Michael Buhl, co-chief executive officer of the Vienna Stock Exchange, speaks during an interview in New York on Monday, Nov. 28, 2011
No more acquisitions: deals are off the table for now, says Mr Buhl © Bloomberg

It was a conversation in the men's room of the Connaught hotel in London that changed the growth strategy of the Vienna Stock Exchange. By chance, Michael Buhl, the bourse’s longstanding chief executive, found himself listening to a financial data vendor who, while washing his hands, voiced his gripes about emerging Europe’s stock exchanges.

“It would be great if we could get the same data but from different countries,” he said. “Because everywhere I have a different contract, a different data format, a different interface, a different everything.”

It was a brainwave moment for Mr Buhl and what emerged with him from the Connaught’s lavatory was a policy aimed at buying every stock exchange in central and eastern Europe to stamp Vienna’s supremacy on the region.

But after a merger bid with its regional rival in Warsaw broke down last summer and the exchange made a belated realisation that its acquisition spree may have been misguided, the chief of Vienna-led CEE Stock Exchange Group realised there was another way to achieve the dream.

He did not need to own every bourse in the region to ensure Vienna pulled the strings. He just needed to own, control and sell the data spewing out of them. “Our aim for the future is not to take future stakes . . . but rather co-operate as an IT and data service provider,” says Mr Buhl. “We are trying to reap the synergies that we have now . . . It is all about diversifying away from our traditional revenue streams.”

Last year about 50 per cent of the group’s revenue came from trading fees. The plan is for that to reduce to nearly 40 per cent over the next few years, despite rising trading volumes, as data vending and IT grow as a proportion of the total business.

“The [markets],” says Mr Buhl, “send the data to Vienna. And then from Vienna the data all goes out, and we have a fee split on the income.

“They send us the data, we then have the index, and we have index income that we share. It is a nice business for both sides.”

The Viennese bourse, historically the largest in the region by both market capitalisation and trading volume, spent the years before 2010 snapping up other exchanges in neighbouring former eastern bloc countries, as Warsaw, the only rival with a chance of matching its scale, grew organically.

That race for growth reached a head in March 2013 when the two bourses began negotiations on a possible merger, blending Warsaw’s size and ability to tap the large Polish domestic market with Vienna’s attraction and experience with international investors.

When the deal was pronounced dead in autumn 2014, many assumed Vienna had missed out. But Mr Buhl reckons he dodged a bullet: “We could have made a big, big line and create a cross-membership between Vienna and Warsaw,” he says. “But there was no trust.”

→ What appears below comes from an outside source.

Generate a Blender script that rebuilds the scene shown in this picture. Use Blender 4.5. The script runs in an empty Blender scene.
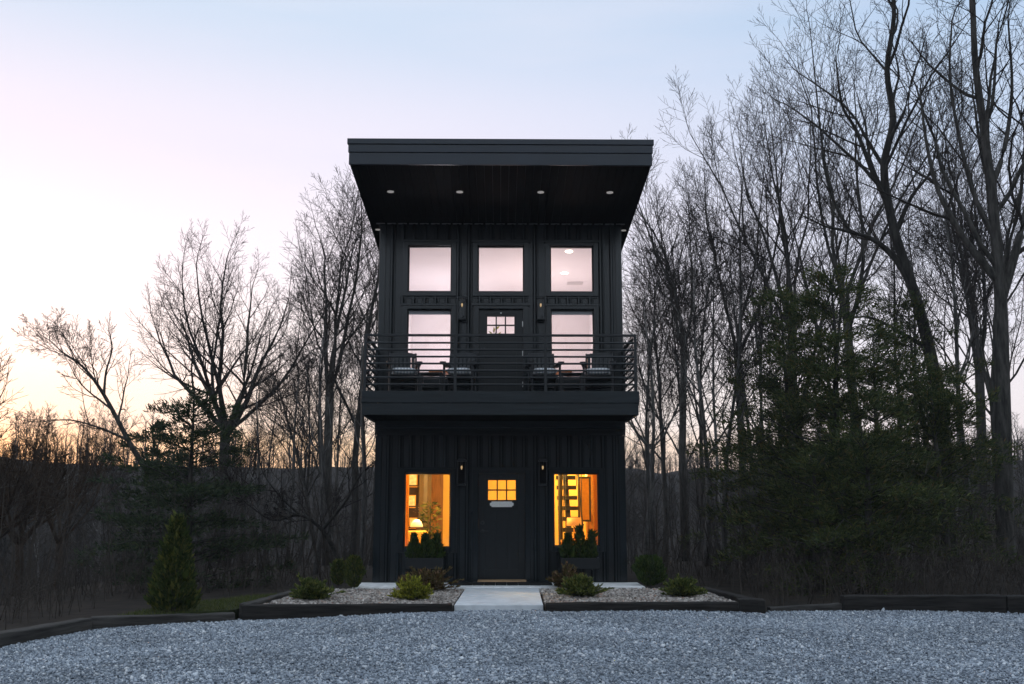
import bpy, math, random
import numpy as np
from mathutils import Vector, Matrix

R = math.radians
rnd = random.Random(11)
scene = bpy.context.scene
col = scene.collection

# ------------------------------------------------------------------ camera
PITCH, YAW, FOC = R(9.26), R(0.67), 1000.0
CAM = Vector((0.0, -19.0, 1.5))
cam_d = bpy.data.cameras.new('camera')
cam_d.sensor_width = 36.0
cam_d.lens = 36.0 * FOC / 1024.0
cam_d.clip_end = 3000
cam_d.clip_start = 0.05
cam = bpy.data.objects.new('camera', cam_d)
cam.location = CAM
cam.rotation_euler = (R(90) + PITCH, 0, -YAW)
col.objects.link(cam)
scene.camera = cam


def at(px, py, Y):
    """world x, z of a point of the view standing in the plane y = Y"""
    u = (px - 512) / FOC
    v = (342 - py) / FOC
    f = (math.sin(YAW) * math.cos(PITCH), math.cos(YAW) * math.cos(PITCH), math.sin(PITCH))
    r = (math.cos(YAW), -math.sin(YAW), 0)
    up = (-math.sin(YAW) * math.sin(PITCH), -math.cos(YAW) * math.sin(PITCH), math.cos(PITCH))
    d = [f[i] + u * r[i] + v * up[i] for i in range(3)]
    t = (Y - CAM.y) / d[1]
    return Vector((d[0] * t, Y, CAM.z + d[2] * t))


# ------------------------------------------------------------------ mesh helper
class MB:
    def __init__(self):
        self.v = []
        self.f = []

    def box(self, x0, x1, y0, y1, z0, z1):
        b = len(self.v)
        self.v += [(x0, y0, z0), (x1, y0, z0), (x1, y1, z0), (x0, y1, z0),
                   (x0, y0, z1), (x1, y0, z1), (x1, y1, z1), (x0, y1, z1)]
        for q in ((0, 3, 2, 1), (4, 5, 6, 7), (0, 1, 5, 4), (1, 2, 6, 5), (2, 3, 7, 6), (3, 0, 4, 7)):
            self.f.append(tuple(b + i for i in q))
        return self

    def obox(self, c, ax, ay, az):
        """box from a centre and three half-axis vectors"""
        b = len(self.v)
        c, ax, ay, az = map(Vector, (c, ax, ay, az))
        for sz in (-1, 1):
            for sx, sy in ((-1, -1), (1, -1), (1, 1), (-1, 1)):
                self.v.append(tuple(c + ax * sx + ay * sy + az * sz))
        for q in ((0, 3, 2, 1), (4, 5, 6, 7), (0, 1, 5, 4), (1, 2, 6, 5), (2, 3, 7, 6), (3, 0, 4, 7)):
            self.f.append(tuple(b + i for i in q))
        return self

    def prism(self, poly, z0, z1):
        """vertical prism; poly is anticlockwise (x, y) pairs"""
        b = len(self.v)
        n = len(poly)
        self.v += [(x, y, z0) for x, y in poly] + [(x, y, z1) for x, y in poly]
        self.f.append(tuple(b + i for i in reversed(range(n))))
        self.f.append(tuple(b + n + i for i in range(n)))
        for i in range(n):
            j = (i + 1) % n
            self.f.append((b + i, b + j, b + n + j, b + n + i))
        return self

    def tube(self, pts, rads, sides=6, cap=True):
        n = len(pts)
        b = len(self.v)
        V = self.v
        cs = [(math.cos(2 * math.pi * k / sides), math.sin(2 * math.pi * k / sides)) for k in range(sides)]
        for i in range(n):
            p = pts[i]
            a = pts[max(0, i - 1)]
            c = pts[min(n - 1, i + 1)]
            tx, ty, tz = c[0] - a[0], c[1] - a[1], c[2] - a[2]
            l = math.sqrt(tx * tx + ty * ty + tz * tz) or 1.0
            tx /= l; ty /= l; tz /= l
            if abs(tz) < 0.95:
                ux, uy, uz = ty, -tx, 0.0
            else:
                ux, uy, uz = 0.0, tz, -ty
            l = math.sqrt(ux * ux + uy * uy + uz * uz) or 1.0
            ux /= l; uy /= l; uz /= l
            wx, wy, wz = ty * uz - tz * uy, tz * ux - tx * uz, tx * uy - ty * ux
            r = rads[i]
            for cc, ss in cs:
                V.append((p[0] + r * (cc * ux + ss * wx), p[1] + r * (cc * uy + ss * wy), p[2] + r * (cc * uz + ss * wz)))
        for i in range(n - 1):
            o = b + i * sides
            for k in range(sides):
                k2 = (k + 1) % sides
                self.f.append((o + k, o + k2, o + sides + k2, o + sides + k))
        if cap:
            self.f.append(tuple(b + k for k in reversed(range(sides))))
            self.f.append(tuple(b + (n - 1) * sides + k for k in range(sides)))
        return self

    def lathe(self, c, prof, sides=16):
        """surface of revolution about z; prof = (radius, z) from bottom to top"""
        b = len(self.v)
        for r, z in prof:
            for k in range(sides):
                a = 2 * math.pi * k / sides
                self.v.append((c[0] + r * math.cos(a), c[1] + r * math.sin(a), c[2] + z))
        for i in range(len(prof) - 1):
            o = b + i * sides
            for k in range(sides):
                k2 = (k + 1) % sides
                self.f.append((o + k, o + k2, o + sides + k2, o + sides + k))
        self.f.append(tuple(b + k for k in reversed(range(sides))))
        self.f.append(tuple(b + (len(prof) - 1) * sides + k for k in range(sides)))
        return self

    def build(self, name, mat, parent=None, bevel=0.0, smooth=False):
        me = bpy.data.meshes.new(name)
        me.from_pydata(self.v, [], self.f)
        me.update()
        if smooth:
            me.polygons.foreach_set('use_smooth', [True] * len(me.polygons))
        o = bpy.data.objects.new(name, me)
        if mat:
            me.materials.append(mat)
        col.objects.link(o)
        if parent:
            o.parent = parent
        if bevel:
            m = o.modifiers.new('edges', 'BEVEL')
            m.width = bevel
            m.segments = 2
            m.limit_method = 'ANGLE'
        return o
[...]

While his exchange had the green light from the board, he says, forthcoming elections in Poland complicated matters and “there was no political will to do something together.”

Since the deal broke down, Vienna’s trading growth has jumped by more than 25 per cent, while Warsaw’s has been flat. “This is now one of the more troubled markets in Europe,” says Mr Buhl. “The development of the market has come to a standstill . . . I don’t see the way forward.”

He adds that the Warsaw exchange now seems to be suffering a bit of despair. “People used to say we are threatened, but actually I think it’s the other way around,” he says.

Mr Buhl, who accepts that there is space in the region for two major exchanges, dismisses any potential rekindling of talks with the Polish bourse for at least five years.

“The door was always open. Now it is not firmly shut, but pretty shut. We are not interested at this stage,” he explains.

Since the failed merger, the Vienna bourse has redoubled efforts to focus on non-traditional revenue growth. That includes a sale of its stake in the Ljubljana stock exchange in Slovenia by the end of this year, where it owns the primary market but not the derivatives exchanges.

“We learnt a lesson [in Ljubljana] . . . if you don’t get the whole infrastructure in the country, it does not make sense,” he explains.

But even with this disposal, Vienna will continue to provide data and investor access to the market. Ljubljana is one of 13 different CEE bourses that can be accessed through a single platform, plugging in to data cables that run directly from Vienna to London or Frankfurt.

Mr Buhl, who has been chief executive of the bourse for more than a decade, also says any future acquisitions are very unlikely.

“Nothing else makes sense. If you take CEE . . . and the market cap of all the listed companies, then 80 per cent are in Warsaw and our group,” he says. “And if you look at trading volumes, it is 98 per cent. Just two per cent is traded in Serbia, Bulgaria, Romania. It’s just not worth it.”